L'omicidio Mazzè allo Zen | In appello ridotte le pene - Live Sicilia

L’omicidio Mazzè allo Zen | In appello ridotte le pene

La vittima Franco Mazzè

Sotto processo Fabio Chianchiano, reo confesso, e Stefano Biondo.

PALERMO – Cade l’aggravante della premeditazione. In appello arrivano degli sconti di pena. Fabio Chianchiano è stato condannato a vent’anni. Stefano Biondo ne ha avuti sedici. Ad entrambi in primo grado erano stati inflitti trent’anni ciascuno di carcere. Il processo in Corte d’assise d’appello era quello per l’omicidio di Franco Mazzè, il pregiudicato ucciso allo Zen nel marzo del 2015. Gli imputati erano assistiti dagli avvocati Raffaele Bonsignore, Antonio Gargano, Angelo Barone, Giuseppe Di Cesare e Salvino Mondello.

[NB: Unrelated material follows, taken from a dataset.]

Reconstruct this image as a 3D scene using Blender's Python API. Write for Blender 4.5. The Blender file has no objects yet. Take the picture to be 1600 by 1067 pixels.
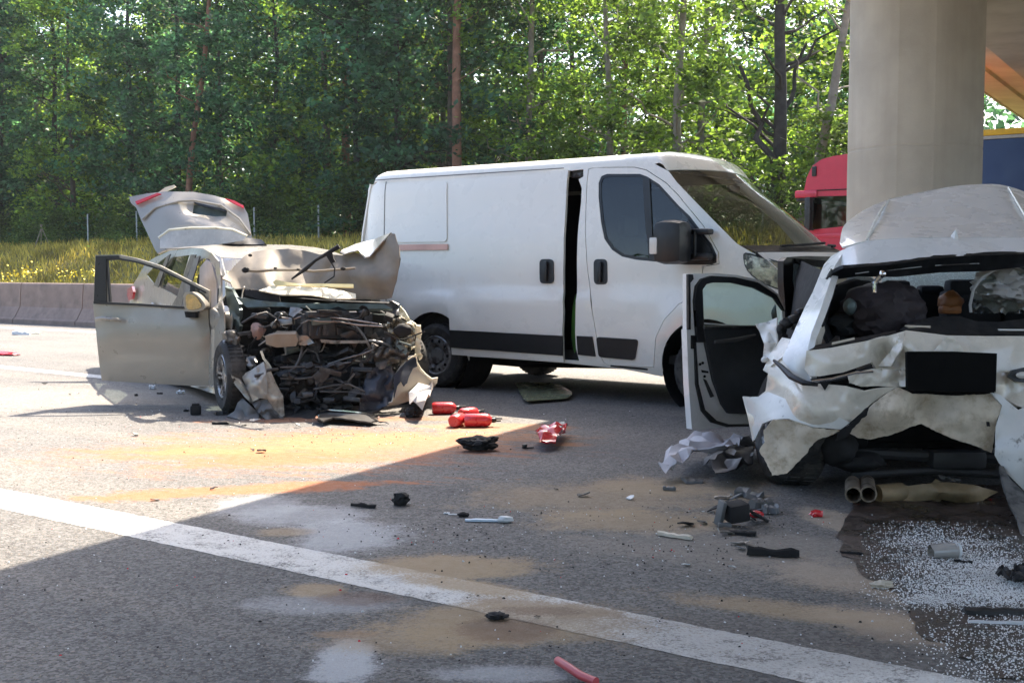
import bpy, bmesh, math, random
import numpy as np
from mathutils import Vector, Matrix, noise
from mathutils.geometry import delaunay_2d_cdt
R = math.radians
SC = bpy.context.scene
COL = SC.collection

# ------------------------------------------------------------------ camera, world, sun
HAZE = .00022
F = 1800.0; H = 1.2; PITCH = math.atan(113.5 / F)
cd = bpy.data.cameras.new('camera'); cam = bpy.data.objects.new('camera', cd); COL.objects.link(cam)
cam.location = (0, 0, H); cam.rotation_euler = (math.pi / 2 - PITCH, 0, 0)
cd.sensor_width = 36; cd.lens = 36 * F / 1600; cd.clip_start = .1; cd.clip_end = 3000
SC.camera = cam
SDIR = Vector((.335, .65, 1)).normalized()            # towards the sun
EL = math.asin(SDIR.z); AZ = math.atan2(SDIR.x, SDIR.y)
w = bpy.data.worlds.new('World'); SC.world = w; w.use_nodes = True
wn = w.node_tree; bg = wn.nodes['Background']
sky = wn.nodes.new('ShaderNodeTexSky'); sky.sky_type = 'NISHITA'; sky.sun_disc = False
sky.sun_elevation = EL; sky.sun_rotation = AZ; sky.altitude = 300
sky.air_density = 1.0; sky.dust_density = 4.0; sky.ozone_density = .3
wn.links.new(sky.outputs[0], bg.inputs[0]); bg.inputs[1].default_value = .15
sd = bpy.data.lights.new('sun', 'SUN'); so = bpy.data.objects.new('sun', sd); COL.objects.link(so)
sd.energy = 5.0; sd.angle = R(.5); sd.color = (1, .88, .72)
so.rotation_euler = (-SDIR).to_track_quat('-Z', 'Y').to_euler(); so.location = (20, 40, 60)
SC.view_settings.view_transform = 'Standard'; SC.view_settings.look = 'None'
SC.view_settings.exposure = 1.85; SC.view_settings.gamma = 1; SC.view_settings.use_curve_mapping = False
try:
    SC.cycles.max_bounces = 12; SC.cycles.diffuse_bounces = 5; SC.cycles.transparent_max_bounces = 24
    SC.cycles.use_denoising = True
except Exception: pass

# ------------------------------------------------------------------ picture rays -> places
def ray(px, py):
    dx = (px - 800) / F; dz = -(py - 533.5) / F
    return Vector((dx, math.cos(PITCH) + dz * math.sin(PITCH), -math.sin(PITCH) + dz * math.cos(PITCH)))
O = Vector((0, 0, H))
def G(px, py, z=0.0):
    d = ray(px, py); return O + d * ((z - H) / d.z)
def W(px, py, Y):
    d = ray(px, py); return O + d * (Y / d.y)
RD = Vector((.819, -.573, 0)).normalized()             # along the motorway (to the right, nearer)
RN = Vector((.573, .819, 0)).normalized()              # across it, away from the camera
def road(s, t, z=0): return RD * s + RN * t + Vector((0, 0, z))

# ------------------------------------------------------------------ materials
class NT:
    def __init__(s, name):
        s.m = bpy.data.materials.new(name); s.m.use_nodes = True; s.t = s.m.node_tree
        s.b = s.t.nodes['Principled BSDF']; s.out = s.t.nodes['Material Output']
        s.tc = s.n('ShaderNodeTexCoord'); s.P = s.tc.outputs['Object']
    def n(s, k, **kw):
        x = s.t.nodes.new(k)
        for a, v in kw.items(): setattr(x, a, v)
        return x
    def l(s, a, b): s.t.links.new(a, b)
    def set(s, sock, v):
        if hasattr(v, 'links') or isinstance(v, bpy.types.NodeSocket): s.l(v, sock)
        elif isinstance(v, (tuple, list)) and len(v) == 3 and sock.type == 'RGBA': sock.default_value = (*v, 1)
        else: sock.default_value = v
    def noise(s, scale, detail=4, rough=.55, dist=0, vec=None):
        x = s.n('ShaderNodeTexNoise'); x.inputs['Scale'].default_value = scale; x.inputs['Detail'].default_value = detail
        x.inputs['Roughness'].default_value = rough; x.inputs['Distortion'].default_value = dist
        s.l(vec or s.P, x.inputs['Vector']); return x.outputs[0]
    def vor(s, scale, vec=None, out='Color', feat='F1'):
        x = s.n('ShaderNodeTexVoronoi'); x.feature = feat; x.inputs['Scale'].default_value = scale
        s.l(vec or s.P, x.inputs['Vector']); return x.outputs[out]
    def math(s, op, a, b=0.0, clamp=False):
        x = s.n('ShaderNodeMath', operation=op); x.use_clamp = clamp
        s.set(x.inputs[0], a); s.set(x.inputs[1], b); return x.outputs[0]
    def rng(s, v, a, b, c=0.0, d=1.0, smooth=True):
        x = s.n('ShaderNodeMapRange'); x.interpolation_type = 'SMOOTHSTEP' if smooth else 'LINEAR'
        s.set(x.inputs[0], v)
        for i, q in enumerate((a, b, c, d)): s.set(x.inputs[i + 1], q)
        return x.outputs[0]
    def mix(s, f, a, b, mode='MIX'):
        x = s.n('ShaderNodeMix', data_type='RGBA', blend_type=mode)
        s.set(x.inputs[0], f); s.set(x.inputs[6], a); s.set(x.inputs[7], b); return x.outputs[2]
    def map(s, loc=(0, 0, 0), rot=0, sc=(1, 1, 1), typ='TEXTURE', vec=None):
        x = s.n('ShaderNodeMapping', vector_type=typ); x.inputs['Location'].default_value = loc
        x.inputs['Rotation'].default_value = (0, 0, rot); x.inputs['Scale'].default_value = sc
        s.l(vec or s.P, x.inputs['Vector']); return x.outputs[0]
    def bump(s, h, strength=.3, dist=.01):
        x = s.n('ShaderNodeBump'); x.inputs['Strength'].default_value = strength; x.inputs['Distance'].default_value = dist
        s.l(h, x.inputs['Height']); s.l(x.outputs[0], s.b.inputs['Normal'])
    def col(s, v): s.set(s.b.inputs['Base Color'], v)
    def rough(s, v): s.set(s.b.inputs['Roughness'], v)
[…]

Chianchiano è reo confesso del delitto della domenica delle Palme 2015. Il movente dell’omicidio, sarebbe frutto di vecchi dissapori. Mazzè aveva rischiato di morire dieci anni fa per mano dello stesso Chianchiano. Una storia di fidanzamenti incrociati degenerò in violenza. Prima Mazzè spezzò il braccio a Chianchiano che l’aveva appellato “cornuto e sbirro”. Poi, Chianchiano reagì sparando dei colpi di pistola contro il rivale mentre era in sella ad una moto guidata da un complice. Vecchi dissapori divennero nel tempo scontro aperto per la gestione degli affari sporchi nel rione quando entrambi i contendenti furono assoldati da Cosa nostra. Per un po’ sono rimasti sopiti grazie alla mediazione di altri pezzi grossi. Fino al marzo 2015, alla lite in un bar fra Chianchiano e uno dei fratelli Mazzè e poi all’agguato.

In appello è anche caduta per Biondo l’accusa di avere sparato contro l’abitazione di Michele Moceo, un amico di Mazzè, che sarebbe stato il secondo obiettivo del commando.